Saturday, July 10, 2010

Conversation About Beauty


Thinking about beauty, looking for beauty, contemplating such things as bird's nests and typewriters.  "I see blue skies, I see butterflies."  (There is Beauty in the World). Re-reading Elaine Scarry's 1999 book, On Beauty and Being Just.  She talks about the 'banishing of beauty from the humanities" and the "political complaints against beauty."    Not, she says, that beautiful things, stories, poems etc have been banished, but "that conversation about the beauty of these things has been banished, so that we coinhabit the space of these objects.......yet speak about their beauty only in whispers."  Has this been true in the humanities since?  I can't say, being quite out of the loop.  That loop, certainly. 



From Blue Studios:  "I just didn't want beauty in my poetry: any hint was an invitation to a slippery slope of the feminine.  Beauty was too nice, too expected, too complicit with what the feminine was in poetry, and by extension, what the female was."  She goes on, "In any event I tried not to write beauty (rhetorical staginess, lovely images, and the mellifluous) but to write language, to write syntax, to write austerely.  Or to compose a beauty so hard and selective, yet in intense visionary images, as to contain its suspect presence."  (p. 220, 221).  You can tell how much I like this book by all the dogeared pages in the image above. 

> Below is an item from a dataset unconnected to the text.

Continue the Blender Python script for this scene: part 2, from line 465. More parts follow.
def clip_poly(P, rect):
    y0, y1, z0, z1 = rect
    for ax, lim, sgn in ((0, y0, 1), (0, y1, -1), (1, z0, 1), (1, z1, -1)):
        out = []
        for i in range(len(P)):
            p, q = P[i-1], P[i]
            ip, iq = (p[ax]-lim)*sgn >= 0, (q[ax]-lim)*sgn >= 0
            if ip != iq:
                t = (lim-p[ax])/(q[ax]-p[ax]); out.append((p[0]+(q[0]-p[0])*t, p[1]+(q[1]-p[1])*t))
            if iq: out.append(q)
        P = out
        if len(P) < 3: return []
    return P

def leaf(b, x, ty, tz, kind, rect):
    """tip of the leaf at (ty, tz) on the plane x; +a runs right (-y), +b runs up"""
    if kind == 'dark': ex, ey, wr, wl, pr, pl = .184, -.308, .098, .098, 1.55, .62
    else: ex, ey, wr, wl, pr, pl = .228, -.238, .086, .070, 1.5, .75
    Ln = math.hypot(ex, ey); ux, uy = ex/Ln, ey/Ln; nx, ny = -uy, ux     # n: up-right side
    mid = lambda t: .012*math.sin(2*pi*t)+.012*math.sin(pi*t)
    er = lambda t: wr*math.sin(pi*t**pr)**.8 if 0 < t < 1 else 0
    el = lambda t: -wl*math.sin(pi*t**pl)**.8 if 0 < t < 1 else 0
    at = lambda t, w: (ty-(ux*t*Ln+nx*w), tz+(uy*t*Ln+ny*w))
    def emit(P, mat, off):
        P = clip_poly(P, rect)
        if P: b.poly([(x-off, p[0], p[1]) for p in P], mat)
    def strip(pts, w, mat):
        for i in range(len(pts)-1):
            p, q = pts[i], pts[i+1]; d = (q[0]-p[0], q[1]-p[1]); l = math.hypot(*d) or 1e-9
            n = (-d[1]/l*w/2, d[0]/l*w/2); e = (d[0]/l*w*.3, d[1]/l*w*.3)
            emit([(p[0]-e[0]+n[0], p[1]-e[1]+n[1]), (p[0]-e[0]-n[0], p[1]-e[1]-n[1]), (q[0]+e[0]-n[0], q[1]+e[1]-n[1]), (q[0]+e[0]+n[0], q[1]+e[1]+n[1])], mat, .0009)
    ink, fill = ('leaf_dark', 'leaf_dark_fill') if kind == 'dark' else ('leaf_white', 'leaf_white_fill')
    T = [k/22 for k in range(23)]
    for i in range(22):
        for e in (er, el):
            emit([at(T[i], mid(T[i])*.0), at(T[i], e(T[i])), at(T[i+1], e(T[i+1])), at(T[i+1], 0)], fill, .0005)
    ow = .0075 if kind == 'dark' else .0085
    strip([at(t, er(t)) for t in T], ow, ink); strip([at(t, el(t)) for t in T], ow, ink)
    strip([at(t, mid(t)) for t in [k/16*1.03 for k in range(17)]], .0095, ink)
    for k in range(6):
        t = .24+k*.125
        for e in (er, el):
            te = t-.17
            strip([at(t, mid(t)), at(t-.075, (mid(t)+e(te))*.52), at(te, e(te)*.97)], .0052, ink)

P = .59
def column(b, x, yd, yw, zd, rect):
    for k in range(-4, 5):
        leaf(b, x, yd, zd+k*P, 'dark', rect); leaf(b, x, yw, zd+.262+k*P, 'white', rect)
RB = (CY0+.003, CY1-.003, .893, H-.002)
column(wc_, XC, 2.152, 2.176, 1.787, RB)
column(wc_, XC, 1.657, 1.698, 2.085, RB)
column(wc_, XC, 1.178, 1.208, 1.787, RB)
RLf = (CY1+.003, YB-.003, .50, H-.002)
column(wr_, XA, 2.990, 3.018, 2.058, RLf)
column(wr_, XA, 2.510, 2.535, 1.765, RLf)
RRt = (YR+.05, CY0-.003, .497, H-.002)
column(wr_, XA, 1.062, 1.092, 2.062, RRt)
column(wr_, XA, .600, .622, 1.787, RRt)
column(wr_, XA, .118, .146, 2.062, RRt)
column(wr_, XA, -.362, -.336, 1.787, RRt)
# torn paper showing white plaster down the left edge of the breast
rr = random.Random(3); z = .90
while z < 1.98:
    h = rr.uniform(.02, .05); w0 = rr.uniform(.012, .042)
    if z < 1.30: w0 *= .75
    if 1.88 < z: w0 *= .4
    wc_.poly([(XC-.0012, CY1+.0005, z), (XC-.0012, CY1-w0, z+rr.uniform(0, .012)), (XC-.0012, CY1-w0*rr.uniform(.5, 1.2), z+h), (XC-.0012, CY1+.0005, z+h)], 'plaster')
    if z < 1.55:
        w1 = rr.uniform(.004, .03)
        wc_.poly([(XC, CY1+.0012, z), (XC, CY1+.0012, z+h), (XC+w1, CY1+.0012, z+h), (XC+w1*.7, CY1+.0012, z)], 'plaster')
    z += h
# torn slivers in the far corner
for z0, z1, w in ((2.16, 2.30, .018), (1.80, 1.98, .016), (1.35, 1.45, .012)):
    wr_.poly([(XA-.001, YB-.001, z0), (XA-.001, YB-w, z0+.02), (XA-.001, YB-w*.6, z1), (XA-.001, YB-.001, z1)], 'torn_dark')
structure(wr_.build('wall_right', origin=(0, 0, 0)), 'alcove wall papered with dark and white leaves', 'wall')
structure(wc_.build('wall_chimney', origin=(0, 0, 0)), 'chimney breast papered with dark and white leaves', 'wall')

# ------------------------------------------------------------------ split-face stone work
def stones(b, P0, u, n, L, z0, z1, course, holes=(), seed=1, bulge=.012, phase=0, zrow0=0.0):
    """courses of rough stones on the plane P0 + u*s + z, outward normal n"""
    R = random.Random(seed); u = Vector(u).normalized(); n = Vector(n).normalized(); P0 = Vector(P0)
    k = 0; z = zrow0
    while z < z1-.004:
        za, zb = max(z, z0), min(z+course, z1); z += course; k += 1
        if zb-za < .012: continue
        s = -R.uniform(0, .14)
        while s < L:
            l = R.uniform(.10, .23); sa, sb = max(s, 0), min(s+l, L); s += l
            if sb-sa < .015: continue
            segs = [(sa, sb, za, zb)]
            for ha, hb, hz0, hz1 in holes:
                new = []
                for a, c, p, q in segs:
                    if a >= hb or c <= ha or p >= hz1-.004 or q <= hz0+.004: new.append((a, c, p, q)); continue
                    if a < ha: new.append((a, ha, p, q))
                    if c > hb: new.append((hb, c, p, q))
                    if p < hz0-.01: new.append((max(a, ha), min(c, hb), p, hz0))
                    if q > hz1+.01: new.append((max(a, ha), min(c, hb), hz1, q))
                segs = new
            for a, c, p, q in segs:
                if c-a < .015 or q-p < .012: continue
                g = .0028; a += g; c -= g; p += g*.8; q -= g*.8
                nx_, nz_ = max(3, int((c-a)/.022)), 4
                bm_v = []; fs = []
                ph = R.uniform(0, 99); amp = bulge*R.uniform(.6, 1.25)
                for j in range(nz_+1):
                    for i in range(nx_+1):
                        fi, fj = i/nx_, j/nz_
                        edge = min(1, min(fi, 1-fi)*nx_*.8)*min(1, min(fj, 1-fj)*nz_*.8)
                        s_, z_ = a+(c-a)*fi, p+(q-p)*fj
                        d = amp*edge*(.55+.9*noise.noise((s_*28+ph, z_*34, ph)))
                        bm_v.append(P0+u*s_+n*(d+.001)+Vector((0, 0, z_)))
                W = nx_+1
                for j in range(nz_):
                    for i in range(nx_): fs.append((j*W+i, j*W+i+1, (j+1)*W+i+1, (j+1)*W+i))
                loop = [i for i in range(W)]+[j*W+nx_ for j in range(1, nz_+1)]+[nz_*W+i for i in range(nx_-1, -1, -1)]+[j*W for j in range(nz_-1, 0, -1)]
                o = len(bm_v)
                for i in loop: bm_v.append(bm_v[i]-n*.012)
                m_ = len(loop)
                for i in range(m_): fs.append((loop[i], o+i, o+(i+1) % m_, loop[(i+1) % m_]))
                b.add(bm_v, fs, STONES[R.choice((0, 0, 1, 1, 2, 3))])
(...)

In the novel I have recently finished, about the possibility of the existence of a woman art forger, I did want beauty in my narrative, in my forgery.  (The subtitle of the book is, A Forgery).  She is undiscovered, my forger. (An increasingly difficult feat as technology advances in forgery detection).  Her motivation is in fact, beauty, the revelation of a mystical colour via secrets embedded in her forgeries.  The best way for a forgery to go undetected?  To be whole, beautiful.  Fake busters, as they're called, experts in forgery detection, have a sort of sixth sense for knowing that something is odd, off, unfinished, off-kilter.  So, in my narrative, beauty isn't hidden, but is what hides, or contains, a suspect presence.   In my mind, the whole narrative hangs together only if the reader believes in the beauty of the narrative, in the beauty of the art forgeries and in their capacity to fool or take in the viewer. 

It's an odd place to be in.  Having one book behind you, not yet published, and working on the next.  It's necessary to sort through in my mind what it was I thought I was doing in the previous book, to be aware of how it's infringing on the one in progress.  Even though they're two completely different works, there is communication between them, if that makes sense. 

Meanwhile, although I've stopped checking my Google alert for art forgery, things will come to my attention like this show at the National Gallery in London, titled Close Examinations: Fakes, Mistakes and Discoveries.  Of course, I'm immediately intrigued, especially by headlines such as "A Blonde's Dark Secret." And though my research has taken an entirely different turn for the book in progress, how could I resist the catalogue for this exhibition??